Exercise task: Return exactly the lines that run from the beginning through the line containing "scene.view_settings.exposure=0", both included, and no others.

Collected material:
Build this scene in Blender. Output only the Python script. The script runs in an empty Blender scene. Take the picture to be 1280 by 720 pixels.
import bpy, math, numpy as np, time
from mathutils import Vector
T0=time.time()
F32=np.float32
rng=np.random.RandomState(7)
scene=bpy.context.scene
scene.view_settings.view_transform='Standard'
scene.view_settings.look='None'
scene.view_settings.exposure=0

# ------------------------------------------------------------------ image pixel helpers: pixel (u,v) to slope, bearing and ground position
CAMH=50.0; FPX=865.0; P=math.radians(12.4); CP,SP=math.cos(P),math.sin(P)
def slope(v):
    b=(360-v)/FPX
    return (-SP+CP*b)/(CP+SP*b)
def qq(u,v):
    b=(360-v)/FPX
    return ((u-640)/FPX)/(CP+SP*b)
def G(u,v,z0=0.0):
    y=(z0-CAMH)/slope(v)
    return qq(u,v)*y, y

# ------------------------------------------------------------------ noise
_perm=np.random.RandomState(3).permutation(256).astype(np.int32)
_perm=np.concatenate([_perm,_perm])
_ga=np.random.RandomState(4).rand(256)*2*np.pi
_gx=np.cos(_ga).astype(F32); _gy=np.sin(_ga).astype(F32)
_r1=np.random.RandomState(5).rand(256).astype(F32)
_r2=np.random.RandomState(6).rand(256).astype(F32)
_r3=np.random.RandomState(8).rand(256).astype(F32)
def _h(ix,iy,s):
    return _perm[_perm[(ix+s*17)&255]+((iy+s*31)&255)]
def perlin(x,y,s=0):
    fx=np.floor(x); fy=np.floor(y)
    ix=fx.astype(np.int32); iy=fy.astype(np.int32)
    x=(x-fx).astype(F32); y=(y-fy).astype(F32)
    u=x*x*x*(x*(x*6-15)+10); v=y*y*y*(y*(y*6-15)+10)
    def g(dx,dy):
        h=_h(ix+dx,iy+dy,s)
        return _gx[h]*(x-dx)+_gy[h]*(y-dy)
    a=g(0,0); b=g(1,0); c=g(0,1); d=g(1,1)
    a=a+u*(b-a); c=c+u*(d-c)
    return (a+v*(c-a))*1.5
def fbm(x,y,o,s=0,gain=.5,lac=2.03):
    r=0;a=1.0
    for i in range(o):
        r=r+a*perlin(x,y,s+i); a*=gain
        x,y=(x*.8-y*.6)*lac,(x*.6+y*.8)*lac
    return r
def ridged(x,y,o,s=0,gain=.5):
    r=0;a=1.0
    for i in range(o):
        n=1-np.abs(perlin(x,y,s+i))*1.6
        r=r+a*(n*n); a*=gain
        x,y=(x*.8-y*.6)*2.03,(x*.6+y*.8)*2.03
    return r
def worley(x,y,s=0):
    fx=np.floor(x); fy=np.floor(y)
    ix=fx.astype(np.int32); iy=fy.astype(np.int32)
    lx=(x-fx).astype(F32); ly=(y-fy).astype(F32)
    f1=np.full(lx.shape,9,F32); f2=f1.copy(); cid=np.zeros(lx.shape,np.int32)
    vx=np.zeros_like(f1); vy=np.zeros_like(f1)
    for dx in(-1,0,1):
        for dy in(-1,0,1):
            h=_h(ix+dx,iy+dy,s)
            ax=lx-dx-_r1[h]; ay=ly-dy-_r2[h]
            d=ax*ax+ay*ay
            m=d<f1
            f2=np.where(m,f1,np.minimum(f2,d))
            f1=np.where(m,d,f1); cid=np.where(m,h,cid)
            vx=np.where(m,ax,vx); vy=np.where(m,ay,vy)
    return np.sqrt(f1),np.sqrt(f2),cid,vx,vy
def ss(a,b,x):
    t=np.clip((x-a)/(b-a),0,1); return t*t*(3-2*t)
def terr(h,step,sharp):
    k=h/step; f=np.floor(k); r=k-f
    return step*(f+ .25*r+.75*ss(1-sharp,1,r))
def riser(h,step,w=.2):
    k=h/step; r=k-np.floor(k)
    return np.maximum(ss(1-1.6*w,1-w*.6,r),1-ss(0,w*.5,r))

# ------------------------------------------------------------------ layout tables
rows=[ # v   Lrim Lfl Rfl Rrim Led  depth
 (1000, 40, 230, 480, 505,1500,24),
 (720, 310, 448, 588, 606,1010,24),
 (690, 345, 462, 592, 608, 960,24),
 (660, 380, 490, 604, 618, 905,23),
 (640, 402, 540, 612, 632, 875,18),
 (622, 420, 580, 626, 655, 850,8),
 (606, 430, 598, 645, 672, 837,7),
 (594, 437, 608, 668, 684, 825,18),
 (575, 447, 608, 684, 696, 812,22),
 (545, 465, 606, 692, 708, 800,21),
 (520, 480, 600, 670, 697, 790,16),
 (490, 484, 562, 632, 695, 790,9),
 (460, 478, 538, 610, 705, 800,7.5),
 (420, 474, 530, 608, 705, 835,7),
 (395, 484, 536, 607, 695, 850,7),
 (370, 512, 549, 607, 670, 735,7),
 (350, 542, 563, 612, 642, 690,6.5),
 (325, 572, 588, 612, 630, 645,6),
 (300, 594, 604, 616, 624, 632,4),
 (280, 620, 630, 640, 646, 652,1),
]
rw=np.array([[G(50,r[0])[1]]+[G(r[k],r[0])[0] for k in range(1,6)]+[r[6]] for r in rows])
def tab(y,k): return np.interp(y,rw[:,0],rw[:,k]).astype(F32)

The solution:
Build this scene in Blender. Output only the Python script. The script runs in an empty Blender scene. Take the picture to be 1280 by 720 pixels.
import bpy, math, numpy as np, time
from mathutils import Vector
T0=time.time()
F32=np.float32
rng=np.random.RandomState(7)
scene=bpy.context.scene
scene.view_settings.view_transform='Standard'
scene.view_settings.look='None'
scene.view_settings.exposure=0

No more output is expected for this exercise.